## start

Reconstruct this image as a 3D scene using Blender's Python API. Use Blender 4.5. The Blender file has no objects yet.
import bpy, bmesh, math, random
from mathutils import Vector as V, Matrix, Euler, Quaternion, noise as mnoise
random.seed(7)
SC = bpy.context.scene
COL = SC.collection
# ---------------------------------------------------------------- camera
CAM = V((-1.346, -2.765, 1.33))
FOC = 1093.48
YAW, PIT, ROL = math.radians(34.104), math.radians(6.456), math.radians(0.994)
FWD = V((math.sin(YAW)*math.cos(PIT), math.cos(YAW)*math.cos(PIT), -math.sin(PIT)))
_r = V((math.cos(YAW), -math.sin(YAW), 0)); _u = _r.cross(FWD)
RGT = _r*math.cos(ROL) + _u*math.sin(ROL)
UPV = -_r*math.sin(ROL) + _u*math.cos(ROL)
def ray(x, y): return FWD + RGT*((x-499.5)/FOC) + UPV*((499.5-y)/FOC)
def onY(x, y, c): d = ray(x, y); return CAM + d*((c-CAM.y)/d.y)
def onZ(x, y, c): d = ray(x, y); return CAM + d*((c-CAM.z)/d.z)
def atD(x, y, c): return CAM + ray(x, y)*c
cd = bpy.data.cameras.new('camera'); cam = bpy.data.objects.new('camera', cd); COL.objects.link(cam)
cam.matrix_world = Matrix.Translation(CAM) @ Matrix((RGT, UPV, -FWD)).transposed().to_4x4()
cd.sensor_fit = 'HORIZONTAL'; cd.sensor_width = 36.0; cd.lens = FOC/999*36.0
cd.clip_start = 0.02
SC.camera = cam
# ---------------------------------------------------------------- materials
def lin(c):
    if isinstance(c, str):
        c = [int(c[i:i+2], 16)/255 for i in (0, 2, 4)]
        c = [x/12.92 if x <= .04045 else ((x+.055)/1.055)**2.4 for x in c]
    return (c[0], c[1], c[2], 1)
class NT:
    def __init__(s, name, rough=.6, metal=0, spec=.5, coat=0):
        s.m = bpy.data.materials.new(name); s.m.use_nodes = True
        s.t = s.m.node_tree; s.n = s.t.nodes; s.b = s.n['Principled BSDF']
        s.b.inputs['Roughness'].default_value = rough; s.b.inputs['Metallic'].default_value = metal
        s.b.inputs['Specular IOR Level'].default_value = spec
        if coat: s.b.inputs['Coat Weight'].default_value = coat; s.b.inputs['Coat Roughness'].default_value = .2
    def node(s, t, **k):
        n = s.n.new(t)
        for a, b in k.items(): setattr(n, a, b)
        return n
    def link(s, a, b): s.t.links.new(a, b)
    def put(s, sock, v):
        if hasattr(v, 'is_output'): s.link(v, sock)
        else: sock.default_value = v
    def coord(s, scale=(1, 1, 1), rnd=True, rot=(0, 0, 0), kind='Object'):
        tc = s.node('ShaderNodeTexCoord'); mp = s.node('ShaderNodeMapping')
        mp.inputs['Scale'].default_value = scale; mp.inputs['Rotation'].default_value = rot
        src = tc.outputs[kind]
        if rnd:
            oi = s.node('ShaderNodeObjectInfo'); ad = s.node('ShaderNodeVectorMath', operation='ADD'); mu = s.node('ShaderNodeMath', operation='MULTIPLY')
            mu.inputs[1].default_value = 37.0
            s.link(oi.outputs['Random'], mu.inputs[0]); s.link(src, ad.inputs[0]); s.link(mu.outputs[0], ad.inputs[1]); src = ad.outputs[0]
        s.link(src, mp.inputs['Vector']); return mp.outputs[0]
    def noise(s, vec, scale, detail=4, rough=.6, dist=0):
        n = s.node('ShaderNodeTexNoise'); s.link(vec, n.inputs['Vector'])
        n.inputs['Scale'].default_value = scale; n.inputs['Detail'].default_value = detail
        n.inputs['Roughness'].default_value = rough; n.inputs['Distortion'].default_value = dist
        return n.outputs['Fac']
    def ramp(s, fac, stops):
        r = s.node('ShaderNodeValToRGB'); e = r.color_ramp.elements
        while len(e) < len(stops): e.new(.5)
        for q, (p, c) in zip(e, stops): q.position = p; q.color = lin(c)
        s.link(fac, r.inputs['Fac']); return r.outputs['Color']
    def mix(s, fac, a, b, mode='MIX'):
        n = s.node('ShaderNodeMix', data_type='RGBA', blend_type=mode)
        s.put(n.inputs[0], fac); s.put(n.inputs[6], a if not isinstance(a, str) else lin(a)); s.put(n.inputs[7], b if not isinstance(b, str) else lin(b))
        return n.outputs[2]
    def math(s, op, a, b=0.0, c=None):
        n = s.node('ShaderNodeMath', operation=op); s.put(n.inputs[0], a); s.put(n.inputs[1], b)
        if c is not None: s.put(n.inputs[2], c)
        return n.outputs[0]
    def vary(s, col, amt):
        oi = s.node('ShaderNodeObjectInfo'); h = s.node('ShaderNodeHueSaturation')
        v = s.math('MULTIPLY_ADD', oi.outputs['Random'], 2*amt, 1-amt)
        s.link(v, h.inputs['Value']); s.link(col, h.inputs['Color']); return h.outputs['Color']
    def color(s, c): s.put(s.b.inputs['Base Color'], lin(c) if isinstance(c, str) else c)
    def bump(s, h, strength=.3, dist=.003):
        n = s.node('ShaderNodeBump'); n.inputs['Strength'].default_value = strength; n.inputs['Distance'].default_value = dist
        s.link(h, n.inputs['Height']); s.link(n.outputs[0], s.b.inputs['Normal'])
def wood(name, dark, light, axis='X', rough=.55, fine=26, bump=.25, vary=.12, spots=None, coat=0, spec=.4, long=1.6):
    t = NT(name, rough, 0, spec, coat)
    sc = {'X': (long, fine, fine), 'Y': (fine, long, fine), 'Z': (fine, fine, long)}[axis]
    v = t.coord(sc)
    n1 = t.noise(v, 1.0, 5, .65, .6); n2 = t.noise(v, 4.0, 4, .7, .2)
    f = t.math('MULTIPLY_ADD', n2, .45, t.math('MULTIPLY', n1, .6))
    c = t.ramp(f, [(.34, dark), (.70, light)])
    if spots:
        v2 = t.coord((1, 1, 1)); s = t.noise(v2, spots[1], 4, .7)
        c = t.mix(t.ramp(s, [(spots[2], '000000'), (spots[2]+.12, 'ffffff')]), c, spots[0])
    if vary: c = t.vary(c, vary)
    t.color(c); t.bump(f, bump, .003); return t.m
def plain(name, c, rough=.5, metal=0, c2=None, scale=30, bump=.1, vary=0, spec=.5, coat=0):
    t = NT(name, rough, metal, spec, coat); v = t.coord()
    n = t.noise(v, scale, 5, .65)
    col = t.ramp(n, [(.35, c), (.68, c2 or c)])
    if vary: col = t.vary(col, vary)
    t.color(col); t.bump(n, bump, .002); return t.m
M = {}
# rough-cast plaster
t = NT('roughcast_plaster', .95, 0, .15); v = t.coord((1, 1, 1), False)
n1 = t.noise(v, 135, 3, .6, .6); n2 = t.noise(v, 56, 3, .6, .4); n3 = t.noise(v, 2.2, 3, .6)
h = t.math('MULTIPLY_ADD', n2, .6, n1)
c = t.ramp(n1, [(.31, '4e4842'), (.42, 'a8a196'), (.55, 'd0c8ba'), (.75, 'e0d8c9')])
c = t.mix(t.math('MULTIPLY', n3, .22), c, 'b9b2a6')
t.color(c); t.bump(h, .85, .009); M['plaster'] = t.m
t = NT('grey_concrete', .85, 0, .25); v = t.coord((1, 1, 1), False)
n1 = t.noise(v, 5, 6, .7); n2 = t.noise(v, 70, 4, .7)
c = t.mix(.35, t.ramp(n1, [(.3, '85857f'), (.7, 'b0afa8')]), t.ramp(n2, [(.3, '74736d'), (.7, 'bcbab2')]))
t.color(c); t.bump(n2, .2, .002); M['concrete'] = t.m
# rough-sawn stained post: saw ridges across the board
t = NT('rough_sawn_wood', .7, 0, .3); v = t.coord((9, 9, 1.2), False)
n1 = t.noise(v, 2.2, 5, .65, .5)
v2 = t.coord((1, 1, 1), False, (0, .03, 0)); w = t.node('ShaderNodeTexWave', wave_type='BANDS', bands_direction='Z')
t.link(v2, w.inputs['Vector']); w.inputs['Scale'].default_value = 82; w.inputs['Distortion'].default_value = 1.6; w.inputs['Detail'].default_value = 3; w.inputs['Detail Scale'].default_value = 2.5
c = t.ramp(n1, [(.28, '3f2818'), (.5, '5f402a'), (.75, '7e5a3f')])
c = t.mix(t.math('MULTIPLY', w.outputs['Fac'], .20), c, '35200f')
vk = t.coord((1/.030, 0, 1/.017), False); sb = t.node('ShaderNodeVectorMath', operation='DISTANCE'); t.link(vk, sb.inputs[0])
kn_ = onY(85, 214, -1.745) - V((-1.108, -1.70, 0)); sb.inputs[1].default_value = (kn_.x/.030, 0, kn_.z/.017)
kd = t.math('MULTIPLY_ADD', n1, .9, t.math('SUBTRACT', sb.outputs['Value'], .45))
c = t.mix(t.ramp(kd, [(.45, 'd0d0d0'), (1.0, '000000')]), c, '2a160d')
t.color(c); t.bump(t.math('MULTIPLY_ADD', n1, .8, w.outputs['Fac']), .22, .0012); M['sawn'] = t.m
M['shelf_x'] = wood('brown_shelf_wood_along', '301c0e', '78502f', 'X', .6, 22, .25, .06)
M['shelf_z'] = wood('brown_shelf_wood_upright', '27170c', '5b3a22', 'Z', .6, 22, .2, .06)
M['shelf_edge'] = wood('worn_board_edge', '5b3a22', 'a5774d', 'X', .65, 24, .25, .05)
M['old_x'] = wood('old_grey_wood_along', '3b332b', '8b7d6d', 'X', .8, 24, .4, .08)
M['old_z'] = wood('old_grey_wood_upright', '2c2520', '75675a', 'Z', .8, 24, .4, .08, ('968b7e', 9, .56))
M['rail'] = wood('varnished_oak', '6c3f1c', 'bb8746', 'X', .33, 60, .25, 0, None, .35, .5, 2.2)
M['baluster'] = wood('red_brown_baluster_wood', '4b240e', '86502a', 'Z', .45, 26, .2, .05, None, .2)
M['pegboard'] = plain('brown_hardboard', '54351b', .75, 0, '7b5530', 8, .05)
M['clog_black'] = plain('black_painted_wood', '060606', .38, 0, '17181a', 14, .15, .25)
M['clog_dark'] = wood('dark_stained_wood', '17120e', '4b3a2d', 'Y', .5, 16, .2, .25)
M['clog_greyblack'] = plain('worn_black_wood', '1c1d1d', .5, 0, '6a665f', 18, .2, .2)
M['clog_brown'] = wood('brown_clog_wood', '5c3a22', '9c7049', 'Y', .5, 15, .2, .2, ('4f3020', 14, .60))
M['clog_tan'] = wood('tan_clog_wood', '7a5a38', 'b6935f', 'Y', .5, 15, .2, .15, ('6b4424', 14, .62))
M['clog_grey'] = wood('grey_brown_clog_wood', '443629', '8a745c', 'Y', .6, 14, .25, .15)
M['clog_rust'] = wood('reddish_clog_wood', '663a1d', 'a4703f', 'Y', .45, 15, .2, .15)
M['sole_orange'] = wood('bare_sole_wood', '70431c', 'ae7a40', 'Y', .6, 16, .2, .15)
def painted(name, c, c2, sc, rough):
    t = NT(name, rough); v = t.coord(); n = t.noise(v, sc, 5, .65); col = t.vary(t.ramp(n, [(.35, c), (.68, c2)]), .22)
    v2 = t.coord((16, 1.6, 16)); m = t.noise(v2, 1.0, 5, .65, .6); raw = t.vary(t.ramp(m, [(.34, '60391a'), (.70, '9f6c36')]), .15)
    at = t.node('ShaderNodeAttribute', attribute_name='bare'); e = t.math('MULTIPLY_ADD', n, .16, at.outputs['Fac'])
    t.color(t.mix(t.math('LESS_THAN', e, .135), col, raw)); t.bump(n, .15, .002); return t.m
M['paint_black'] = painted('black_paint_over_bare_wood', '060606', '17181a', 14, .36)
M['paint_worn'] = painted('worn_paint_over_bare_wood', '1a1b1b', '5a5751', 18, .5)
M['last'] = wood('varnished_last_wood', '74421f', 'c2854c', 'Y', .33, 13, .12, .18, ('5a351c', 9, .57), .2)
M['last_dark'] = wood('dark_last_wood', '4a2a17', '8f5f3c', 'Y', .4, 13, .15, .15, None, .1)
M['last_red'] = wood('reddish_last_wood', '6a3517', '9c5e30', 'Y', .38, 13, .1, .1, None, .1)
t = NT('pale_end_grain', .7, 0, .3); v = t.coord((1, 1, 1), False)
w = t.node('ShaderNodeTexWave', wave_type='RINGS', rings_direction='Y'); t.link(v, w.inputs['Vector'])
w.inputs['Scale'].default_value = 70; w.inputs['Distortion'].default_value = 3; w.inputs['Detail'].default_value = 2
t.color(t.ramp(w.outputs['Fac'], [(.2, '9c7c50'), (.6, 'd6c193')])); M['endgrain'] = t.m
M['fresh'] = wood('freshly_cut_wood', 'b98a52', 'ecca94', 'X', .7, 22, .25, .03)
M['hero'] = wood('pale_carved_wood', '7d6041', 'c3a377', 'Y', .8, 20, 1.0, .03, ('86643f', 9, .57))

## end

What to work on: Identify every line where the string "objects" appears.

The reply:
Reconstruct this image as a 3D scene using Blender's Python API. Use Blender 4.5. The Blender file has no objects yet.
cd = bpy.data.cameras.new('camera'); cam = bpy.data.objects.new('camera', cd); COL.objects.link(cam)